床置き型エアコンのフィルターを自動再生で15年交換不要に 大成建設が開発:BAS
大成建設は、床置き型の業務用エアコンフィルターに付着したごみを吸引し、円形ドラム型ろ材を自動で洗浄する自動再生機能付きユニットを開発した。フィルター維持管理の省力化で、メンテナンスコストと廃棄ろ材の削減が実現する。
大成建設は忍足研究所と共同で、床置き型パッケージエアコン(PACエアコン)のフィルターろ材を自動で再生し、フィルター交換が長期間不要となる自動再生機能付きフィルターユニット「T-Self clean Filter」を開発したと2025年5月29日に発表した。
ユニットを小麦粉などの粉体を取り扱う食品工場の市販PACエアコンに取り付けて実証した結果、フィルターの長寿命化と維持管理の省力化で、メンテナンスコストと廃棄ろ材の削減が可能になったという。
フィルター交換が約15年不要に
工場などで稼働している多くのPACエアコンは、フィルターの定期的なメンテナンスが欠かせない。特に小麦粉などの粉体を取り扱う食品工場では、PACエアコンの空気吸い込み口や熱交換器(コイルフィン)の目詰まりによる空調能力の低下を防ぐため、フィルターろ材を頻繁に交換する必要があり、ろ材も再利用されることなく廃棄されている。
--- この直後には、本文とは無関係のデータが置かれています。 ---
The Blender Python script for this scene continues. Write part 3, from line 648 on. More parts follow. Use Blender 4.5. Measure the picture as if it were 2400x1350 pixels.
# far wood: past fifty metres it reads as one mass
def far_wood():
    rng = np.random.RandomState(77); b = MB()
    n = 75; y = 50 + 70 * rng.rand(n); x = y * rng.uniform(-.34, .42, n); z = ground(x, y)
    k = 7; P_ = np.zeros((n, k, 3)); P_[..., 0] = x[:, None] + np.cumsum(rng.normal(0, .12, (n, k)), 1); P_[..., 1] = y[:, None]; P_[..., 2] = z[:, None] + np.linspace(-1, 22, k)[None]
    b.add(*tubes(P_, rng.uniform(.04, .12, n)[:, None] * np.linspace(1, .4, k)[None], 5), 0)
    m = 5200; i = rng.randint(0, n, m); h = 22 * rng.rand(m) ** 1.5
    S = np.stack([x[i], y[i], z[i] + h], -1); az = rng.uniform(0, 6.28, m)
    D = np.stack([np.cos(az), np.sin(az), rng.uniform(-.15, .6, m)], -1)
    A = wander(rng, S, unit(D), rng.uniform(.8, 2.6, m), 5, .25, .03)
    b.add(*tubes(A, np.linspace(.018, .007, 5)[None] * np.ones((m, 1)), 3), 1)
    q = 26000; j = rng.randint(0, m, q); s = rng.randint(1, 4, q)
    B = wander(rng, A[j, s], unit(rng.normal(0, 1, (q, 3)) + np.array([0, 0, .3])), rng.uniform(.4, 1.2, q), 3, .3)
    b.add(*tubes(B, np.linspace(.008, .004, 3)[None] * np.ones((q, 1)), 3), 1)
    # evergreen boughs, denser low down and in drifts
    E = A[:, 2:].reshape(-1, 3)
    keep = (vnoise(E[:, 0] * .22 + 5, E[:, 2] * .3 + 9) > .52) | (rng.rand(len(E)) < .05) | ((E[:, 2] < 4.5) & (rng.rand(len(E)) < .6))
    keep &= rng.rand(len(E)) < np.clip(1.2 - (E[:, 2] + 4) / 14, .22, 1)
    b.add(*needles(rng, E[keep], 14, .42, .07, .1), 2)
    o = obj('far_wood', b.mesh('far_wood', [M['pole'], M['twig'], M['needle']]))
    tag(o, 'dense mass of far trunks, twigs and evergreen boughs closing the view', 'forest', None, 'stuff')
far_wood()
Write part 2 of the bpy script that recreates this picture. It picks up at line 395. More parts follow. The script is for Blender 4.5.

メンテナンスコストや廃棄するフィルターろ材の削減を図る上でも、フィルター維持管理の省力化が求められていた。
フィルターに付着したごみを自動で取り除き、ろ材を再生する機能を備えた「自動再生フィルター」は、室内の空気を循環させながら空調を行うエアハンドリングユニット空調機向けには販売されているが、PACエアコン製品としてはまだ実用化されていなかった。
T-Self clean Filterは、自動再生フィルター、集塵装置、制御盤が一体化しており、市販PACエアコンの吸い込み側に、後付けで容易に組み込める。装着すると、フィルターろ材の自動再生が可能となり、フィルター交換が約15年の長期間にわたり不要となる。
コスト面ではPACエアコンフィルターの長寿命化により、フィルター維持管理の手間が大幅に軽減するとともに廃棄ろ材の削減が図れる。ユニット1台あたりの装着に伴う費用(初期設備導入費、維持管理費など)と従来方式による費用(交換用フィルターろ材を含む維持管理費など)との差分は運用開始後約11年で回収される見込みだ。
今後は、食品工場などの新築や改修工事で、PACエアコンのフィルター維持管理の大幅な省力化を図りつつ、空調能力低下を防ぎ、室内の温熱環境を常に維持することが可能なユニットの採用を積極的に提案するとしている。